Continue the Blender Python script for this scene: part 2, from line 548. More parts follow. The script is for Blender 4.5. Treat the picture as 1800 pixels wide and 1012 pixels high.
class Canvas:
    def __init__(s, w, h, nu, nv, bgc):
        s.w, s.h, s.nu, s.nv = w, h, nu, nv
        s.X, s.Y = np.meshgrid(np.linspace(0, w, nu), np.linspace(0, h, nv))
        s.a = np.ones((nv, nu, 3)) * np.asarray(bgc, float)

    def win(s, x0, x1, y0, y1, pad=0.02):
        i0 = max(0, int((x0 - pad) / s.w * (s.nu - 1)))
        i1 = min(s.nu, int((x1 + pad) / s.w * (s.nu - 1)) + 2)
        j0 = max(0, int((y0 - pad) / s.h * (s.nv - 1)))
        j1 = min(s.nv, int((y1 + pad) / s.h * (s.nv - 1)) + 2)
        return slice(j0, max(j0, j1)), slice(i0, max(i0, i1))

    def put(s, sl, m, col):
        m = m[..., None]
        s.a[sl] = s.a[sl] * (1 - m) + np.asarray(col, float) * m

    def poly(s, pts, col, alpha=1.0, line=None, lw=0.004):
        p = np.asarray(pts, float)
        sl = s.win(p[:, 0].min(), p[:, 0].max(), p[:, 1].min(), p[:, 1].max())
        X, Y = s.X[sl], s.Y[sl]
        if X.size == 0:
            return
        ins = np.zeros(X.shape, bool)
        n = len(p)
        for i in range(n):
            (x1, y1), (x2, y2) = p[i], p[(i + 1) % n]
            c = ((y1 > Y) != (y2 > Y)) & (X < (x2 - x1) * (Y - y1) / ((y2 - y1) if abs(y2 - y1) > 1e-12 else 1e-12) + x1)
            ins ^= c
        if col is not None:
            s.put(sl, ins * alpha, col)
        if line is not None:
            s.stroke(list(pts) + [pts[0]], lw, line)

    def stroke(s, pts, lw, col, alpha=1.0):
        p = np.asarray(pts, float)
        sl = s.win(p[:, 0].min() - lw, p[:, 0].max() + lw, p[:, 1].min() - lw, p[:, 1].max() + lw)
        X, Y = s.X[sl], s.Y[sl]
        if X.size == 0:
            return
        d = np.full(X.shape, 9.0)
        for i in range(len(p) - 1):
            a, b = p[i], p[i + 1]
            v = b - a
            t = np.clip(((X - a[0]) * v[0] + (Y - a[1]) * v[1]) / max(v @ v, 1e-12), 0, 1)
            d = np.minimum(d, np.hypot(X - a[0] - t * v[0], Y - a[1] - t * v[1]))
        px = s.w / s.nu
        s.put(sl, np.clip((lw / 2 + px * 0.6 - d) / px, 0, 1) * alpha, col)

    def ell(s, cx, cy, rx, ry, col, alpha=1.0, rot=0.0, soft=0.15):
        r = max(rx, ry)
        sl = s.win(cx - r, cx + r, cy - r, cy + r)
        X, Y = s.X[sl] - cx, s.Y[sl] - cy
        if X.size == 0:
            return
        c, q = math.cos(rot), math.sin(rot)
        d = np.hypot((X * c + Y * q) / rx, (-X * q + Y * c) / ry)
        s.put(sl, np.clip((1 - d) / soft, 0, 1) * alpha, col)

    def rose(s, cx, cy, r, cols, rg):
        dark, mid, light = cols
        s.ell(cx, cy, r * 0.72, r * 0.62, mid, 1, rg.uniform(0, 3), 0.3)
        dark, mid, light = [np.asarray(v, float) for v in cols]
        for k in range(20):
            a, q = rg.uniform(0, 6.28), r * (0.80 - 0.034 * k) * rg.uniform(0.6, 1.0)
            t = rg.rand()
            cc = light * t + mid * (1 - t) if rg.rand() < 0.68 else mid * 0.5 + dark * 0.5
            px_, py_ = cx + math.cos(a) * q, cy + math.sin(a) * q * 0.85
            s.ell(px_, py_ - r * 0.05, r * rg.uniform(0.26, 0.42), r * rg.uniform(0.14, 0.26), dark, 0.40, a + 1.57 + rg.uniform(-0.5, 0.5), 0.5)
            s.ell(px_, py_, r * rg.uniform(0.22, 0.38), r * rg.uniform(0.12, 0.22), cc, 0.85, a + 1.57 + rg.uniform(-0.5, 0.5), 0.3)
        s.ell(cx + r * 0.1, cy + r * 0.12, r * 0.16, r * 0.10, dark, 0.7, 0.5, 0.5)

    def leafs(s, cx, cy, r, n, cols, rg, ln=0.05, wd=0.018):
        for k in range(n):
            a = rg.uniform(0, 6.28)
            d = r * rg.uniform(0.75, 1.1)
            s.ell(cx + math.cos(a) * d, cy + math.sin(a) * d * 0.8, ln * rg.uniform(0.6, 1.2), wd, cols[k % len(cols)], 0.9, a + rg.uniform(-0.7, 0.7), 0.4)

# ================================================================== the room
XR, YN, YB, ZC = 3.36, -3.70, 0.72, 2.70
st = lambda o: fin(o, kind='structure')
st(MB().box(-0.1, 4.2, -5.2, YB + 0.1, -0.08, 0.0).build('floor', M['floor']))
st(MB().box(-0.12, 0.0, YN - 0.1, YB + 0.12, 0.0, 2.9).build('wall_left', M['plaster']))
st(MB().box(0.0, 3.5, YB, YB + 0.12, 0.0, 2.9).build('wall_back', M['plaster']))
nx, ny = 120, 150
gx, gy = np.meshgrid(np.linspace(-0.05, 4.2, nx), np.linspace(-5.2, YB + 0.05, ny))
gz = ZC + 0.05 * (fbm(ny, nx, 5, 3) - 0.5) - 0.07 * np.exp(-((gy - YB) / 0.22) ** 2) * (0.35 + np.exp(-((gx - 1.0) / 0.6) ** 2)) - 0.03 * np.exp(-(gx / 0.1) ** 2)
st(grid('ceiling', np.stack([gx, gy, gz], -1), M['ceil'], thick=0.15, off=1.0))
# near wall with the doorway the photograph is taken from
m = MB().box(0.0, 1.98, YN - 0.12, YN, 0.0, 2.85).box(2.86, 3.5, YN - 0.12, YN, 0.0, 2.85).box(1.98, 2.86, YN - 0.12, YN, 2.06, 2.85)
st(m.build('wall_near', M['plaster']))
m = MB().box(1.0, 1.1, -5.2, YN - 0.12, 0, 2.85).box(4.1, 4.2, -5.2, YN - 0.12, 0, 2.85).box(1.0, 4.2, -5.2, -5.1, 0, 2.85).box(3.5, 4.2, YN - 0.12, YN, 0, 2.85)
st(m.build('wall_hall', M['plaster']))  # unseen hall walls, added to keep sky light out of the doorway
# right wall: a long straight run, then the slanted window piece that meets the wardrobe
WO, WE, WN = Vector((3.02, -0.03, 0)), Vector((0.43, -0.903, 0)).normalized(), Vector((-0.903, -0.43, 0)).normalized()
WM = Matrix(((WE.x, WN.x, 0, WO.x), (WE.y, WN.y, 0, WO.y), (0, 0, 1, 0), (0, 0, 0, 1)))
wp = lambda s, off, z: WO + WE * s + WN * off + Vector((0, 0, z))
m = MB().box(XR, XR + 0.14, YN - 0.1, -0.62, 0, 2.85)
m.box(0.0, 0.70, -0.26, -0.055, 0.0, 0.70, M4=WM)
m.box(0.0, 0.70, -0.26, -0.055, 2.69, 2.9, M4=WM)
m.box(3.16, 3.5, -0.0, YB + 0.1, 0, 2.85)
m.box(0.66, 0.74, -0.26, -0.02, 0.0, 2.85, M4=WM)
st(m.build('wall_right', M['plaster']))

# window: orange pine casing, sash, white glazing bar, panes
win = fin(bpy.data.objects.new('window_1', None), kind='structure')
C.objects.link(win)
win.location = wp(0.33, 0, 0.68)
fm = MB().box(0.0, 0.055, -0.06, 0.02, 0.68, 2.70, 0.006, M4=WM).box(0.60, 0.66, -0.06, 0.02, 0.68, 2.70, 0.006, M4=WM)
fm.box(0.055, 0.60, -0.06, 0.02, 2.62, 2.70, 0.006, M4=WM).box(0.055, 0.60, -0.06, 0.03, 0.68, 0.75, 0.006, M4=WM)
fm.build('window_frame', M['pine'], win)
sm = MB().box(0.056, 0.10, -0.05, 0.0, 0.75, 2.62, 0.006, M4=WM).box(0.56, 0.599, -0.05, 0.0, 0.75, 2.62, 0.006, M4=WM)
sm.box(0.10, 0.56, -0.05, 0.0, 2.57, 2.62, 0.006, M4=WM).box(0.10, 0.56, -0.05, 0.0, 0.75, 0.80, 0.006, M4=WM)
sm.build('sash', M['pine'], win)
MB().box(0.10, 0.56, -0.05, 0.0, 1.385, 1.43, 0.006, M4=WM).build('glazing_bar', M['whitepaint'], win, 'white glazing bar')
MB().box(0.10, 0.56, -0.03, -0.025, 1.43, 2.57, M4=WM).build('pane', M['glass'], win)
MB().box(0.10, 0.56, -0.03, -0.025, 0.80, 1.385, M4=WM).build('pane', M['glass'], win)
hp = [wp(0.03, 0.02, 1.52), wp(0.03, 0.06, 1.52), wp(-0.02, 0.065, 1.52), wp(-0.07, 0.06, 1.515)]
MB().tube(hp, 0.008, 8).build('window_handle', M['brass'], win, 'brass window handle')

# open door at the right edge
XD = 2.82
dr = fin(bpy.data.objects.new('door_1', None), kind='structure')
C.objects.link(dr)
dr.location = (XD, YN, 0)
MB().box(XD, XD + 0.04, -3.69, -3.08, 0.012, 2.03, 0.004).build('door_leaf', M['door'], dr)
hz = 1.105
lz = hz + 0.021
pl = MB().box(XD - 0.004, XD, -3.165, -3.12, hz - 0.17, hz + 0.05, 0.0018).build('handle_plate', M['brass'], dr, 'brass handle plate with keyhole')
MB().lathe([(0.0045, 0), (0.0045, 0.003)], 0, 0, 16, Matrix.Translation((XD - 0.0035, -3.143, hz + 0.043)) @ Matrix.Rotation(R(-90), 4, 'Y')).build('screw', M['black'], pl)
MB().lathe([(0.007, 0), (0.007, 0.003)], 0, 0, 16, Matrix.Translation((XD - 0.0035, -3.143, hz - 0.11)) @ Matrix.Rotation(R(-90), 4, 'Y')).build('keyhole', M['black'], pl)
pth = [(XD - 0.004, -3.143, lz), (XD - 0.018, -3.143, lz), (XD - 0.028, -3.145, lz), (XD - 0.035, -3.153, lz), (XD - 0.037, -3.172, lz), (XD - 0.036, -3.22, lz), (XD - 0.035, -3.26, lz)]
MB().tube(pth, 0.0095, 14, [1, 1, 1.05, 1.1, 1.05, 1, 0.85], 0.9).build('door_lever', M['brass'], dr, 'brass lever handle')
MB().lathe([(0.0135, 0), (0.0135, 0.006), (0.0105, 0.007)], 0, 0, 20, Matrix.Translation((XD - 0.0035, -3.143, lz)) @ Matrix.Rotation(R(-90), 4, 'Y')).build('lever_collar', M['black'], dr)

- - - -

▶ **YOUR GOAL**:
Exactly as they stand, set down the lines from the top of the data through the line with "s.a = np.ones((nv, nu, 3))".

▶ **REPLY TO THE TASK**:
Continue the Blender Python script for this scene: part 2, from line 548. More parts follow. The script is for Blender 4.5. Treat the picture as 1800 pixels wide and 1012 pixels high.
class Canvas:
    def __init__(s, w, h, nu, nv, bgc):
        s.w, s.h, s.nu, s.nv = w, h, nu, nv
        s.X, s.Y = np.meshgrid(np.linspace(0, w, nu), np.linspace(0, h, nv))
        s.a = np.ones((nv, nu, 3)) * np.asarray(bgc, float)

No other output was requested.